Saturday, March 22, 2008

Three ingredients to a better bug report

At work I've recently been going through lots of bug reports. It is part of my job to determine the priority of each defect that gets reported and whether we should still fix it in the upcoming release. With multiple testers trying to break the product in all possible ways and a deadline approaching rapidly, analyzing the newfound defects seems to take more and more time.


What did you see?


People entering defects can actually do a lot to reduce the time it takes to analyze their entries. You'd be amazed at the number of defects that say something along the lines:

  • "when I do A, B happens"

There are of course cases when this is all there is to say about a defect. For example:

  • "when I click the Ok button, the browser shows an internal apache error"

Granted, it would be more useful if the report said a bit more about the error message. But it is at least clear that an internal error message should not be shown to the user.

What did you expect to see?


Unfortunately things are not always so clear:

  • "when try to I delete the last item from the list, I get a message saying at least one item is required"

When I get an error report like this, I'm not sure what to do with it. Most likely there is an internal rule in the program that this list may never be empty. And the program seems to enforce this rule by giving a message when you try to delete the last remaining item. So there is a "business rule" in the program and the developer wrote code to enforce that rule. Where is the defect?

In cases like these I ask the person who entered the defect why they think this behavior is wrong. Typically I get an answer like:

  • "if I can't delete the selected item, the delete button should be disabled"

This added information makes things a lot clearer. So the tester didn't disagree with the fact that there should always be at least one item in the list, they just didn't agree with the way it was handled.

Why do you think your expectation is better than the current behavior?


But the above leaves me with a problem. There is a clear rule in the program that the list must never be empty. The programmer implemented this one way, someone else thought it should have been implemented another way.

In cases like these I ask the tester (or whoever reported the defect) to explain why they think their expectation is better than the current behavior. In the example we've used so far, the reason could be something like:

  • "clicking the button when there is only one item in the list will always show an error message - the delete action will never be performed. Buttons that don't lead to an action being executed should be disabled."

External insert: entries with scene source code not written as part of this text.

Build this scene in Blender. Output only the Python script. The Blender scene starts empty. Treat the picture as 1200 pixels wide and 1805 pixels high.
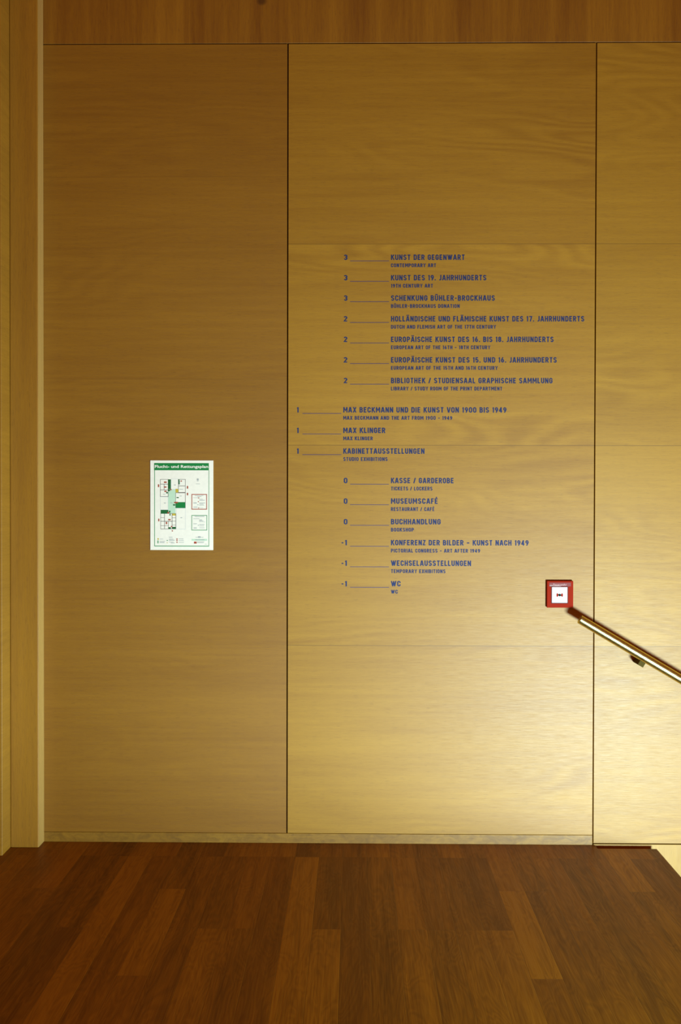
import bpy, bmesh, math
from mathutils import Vector, Matrix

C = bpy.context.scene.collection
S = bpy.context.scene
PI = math.pi

# ---------------------------------------------------------------- camera
CAM_H = 1.6249
YAW, PITCH, ROLL = -0.01293, -0.01147, 0.002014
FPX = 1870.0
fw = Vector((math.sin(YAW) * math.cos(PITCH), math.cos(YAW) * math.cos(PITCH), math.sin(PITCH)))
rt0 = Vector((math.cos(YAW), -math.sin(YAW), 0))
up0 = rt0.cross(fw)
RT = rt0 * math.cos(ROLL) + up0 * math.sin(ROLL)
UP = -rt0 * math.sin(ROLL) + up0 * math.cos(ROLL)
CAMPOS = Vector((0, -5.0, CAM_H))
cam = bpy.data.objects.new('camera', bpy.data.cameras.new('camera'))
C.objects.link(cam)
cam.matrix_world = Matrix(((RT.x, UP.x, -fw.x, CAMPOS.x), (RT.y, UP.y, -fw.y, CAMPOS.y),
                           (RT.z, UP.z, -fw.z, CAMPOS.z), (0, 0, 0, 1)))
cam.data.sensor_fit = 'VERTICAL'
cam.data.sensor_height = 36.0
cam.data.lens = 36.0 * FPX / 1805.0
cam.data.clip_start = 0.05
S.camera = cam

# ---------------------------------------------------------------- light and exposure
S.view_settings.view_transform = 'Standard'
S.view_settings.look = 'None'
S.view_settings.exposure = 0.0
S.view_settings.gamma = 1.0
S.view_settings.use_curve_mapping = False
world = bpy.data.worlds.new('world')
S.world = world
world.use_nodes = True
bg = world.node_tree.nodes['Background']
bg.inputs[0].default_value = (1.0, 0.25, 0.01, 1)
bg.inputs[1].default_value = 0.29


def area(name, loc, target, sx, sy, power, col):
    d = bpy.data.lights.new(name, 'AREA')
    d.shape = 'RECTANGLE'
    d.size, d.size_y = sx, sy
    d.energy = power
    d.color = col
    o = bpy.data.objects.new(name, d)
    C.objects.link(o)
    o.location = loc
    o.rotation_euler = (Vector(target) - Vector(loc)).to_track_quat('-Z', 'Y').to_euler()
    return o


area('stairwell_daylight', (1.9, -2.95, 0.07), (-0.5, 0, 0.3), 0.55, 0.36, 362, (0.56, 0.84, 1.0))


# ---------------------------------------------------------------- helpers
def pix_dir(px, py):
    return fw * FPX + RT * (px - 600.0) - UP * (py - 902.5)


def at(px, py, y=0.0):
    """point of the plane Y=y that shows at a pixel of the photograph"""
    d = pix_dir(px, py)
    return CAMPOS + d * ((y - CAMPOS.y) / d.y)


def at_floor(px, py, z=0.0):
    d = pix_dir(px, py)
    return CAMPOS + d * ((z - CAMPOS.z) / d.z)


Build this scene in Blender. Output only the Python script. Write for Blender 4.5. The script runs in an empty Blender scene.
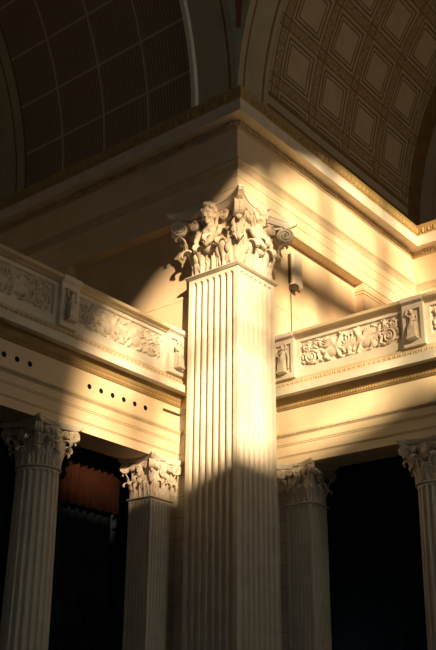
import bpy, bmesh, math, random
import numpy as np
from mathutils import Vector, Matrix
random.seed(7)
C = bpy.context.scene.collection
PI = math.pi

# ------------------------------------------------------------------ materials
def mat(name, c1, c2=None, rough=.75, scale=3.0, bump=.15, bscale=40, extra=None):
    m = bpy.data.materials.new(name); m.use_nodes = True
    nt = m.node_tree; b = nt.nodes['Principled BSDF']
    b.inputs['Roughness'].default_value = rough
    tc = nt.nodes.new('ShaderNodeTexCoord')
    nz = nt.nodes.new('ShaderNodeTexNoise'); nz.inputs['Scale'].default_value = scale
    nz.inputs['Detail'].default_value = 5
    nt.links.new(tc.outputs['Object'], nz.inputs['Vector'])
    mx = nt.nodes.new('ShaderNodeMix'); mx.data_type = 'RGBA'
    c2 = c2 or tuple(v * .82 for v in c1)
    mx.inputs[6].default_value = (*c1, 1); mx.inputs[7].default_value = (*c2, 1)
    rp = nt.nodes.new('ShaderNodeMapRange'); rp.inputs[1].default_value = .35; rp.inputs[2].default_value = .68
    nt.links.new(nz.outputs['Fac'], rp.inputs[0]); nt.links.new(rp.outputs[0], mx.inputs[0])
    col = mx.outputs[2]
    if extra: col = extra(nt, tc, col)
    nt.links.new(col, b.inputs['Base Color'])
    if bump:
        n2 = nt.nodes.new('ShaderNodeTexNoise'); n2.inputs['Scale'].default_value = bscale
        nt.links.new(tc.outputs['Object'], n2.inputs['Vector'])
        bp = nt.nodes.new('ShaderNodeBump'); bp.inputs['Strength'].default_value = bump
        bp.inputs['Distance'].default_value = .01
        nt.links.new(n2.outputs['Fac'], bp.inputs['Height']); nt.links.new(bp.outputs[0], b.inputs['Normal'])
    return m

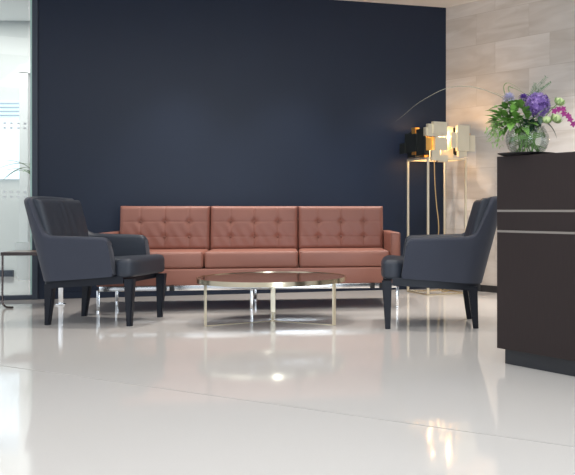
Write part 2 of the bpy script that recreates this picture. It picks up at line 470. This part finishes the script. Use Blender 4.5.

This is a clear - albeit somewhat abstract - description of the reason why the person expected the behavior to be different.

Prior art



In this example I doubt whether anyone will disagree with the reasoning of the tester. But there are many cases where someone will disagree. Especially the developer that implemented the functionality will tend to defend the way it works.

That's why I normally prefer the defect to point to other places where similar functionality is available in the way the tester prefers it. So in the example defect:

  • "in screens B and C we have a similar list and there the delete button is disabled if there is only one item remaining in the list"

This type of argument works especially well when the functionality in screens B and C has already been in a released version of the product. The users of the product have experienced the functionality and they will expect the new screen to behave in the same way.

If no similar functionality is available in the application, I often look for other programs that have similar functionality. On Windows the notepad application is one of my favorite examples. Everybody has it and the functionality as not substantially changed for at least a decade. Of course the functionality your program has might not be in notepad. In those cases I often refer to programs like Microsoft Office, Outlook, Firefox or the Google home-page. Not because I think these are perfect programs, but because they're so ubiquitous that most users accept them as a reference point for the behavior they expose.

Summary


So a bug report should at least contain the following ingredients:

  1. What did you see?

  2. What did you expect to see?

  3. Why do you think that 2 is better than 1?


Now if everyone starts filing their bug reports like that, I will have to spend a lot less time on analyzing them and can get back to fixing those defects sooner. Who knows... maybe we'll make that deadline after all.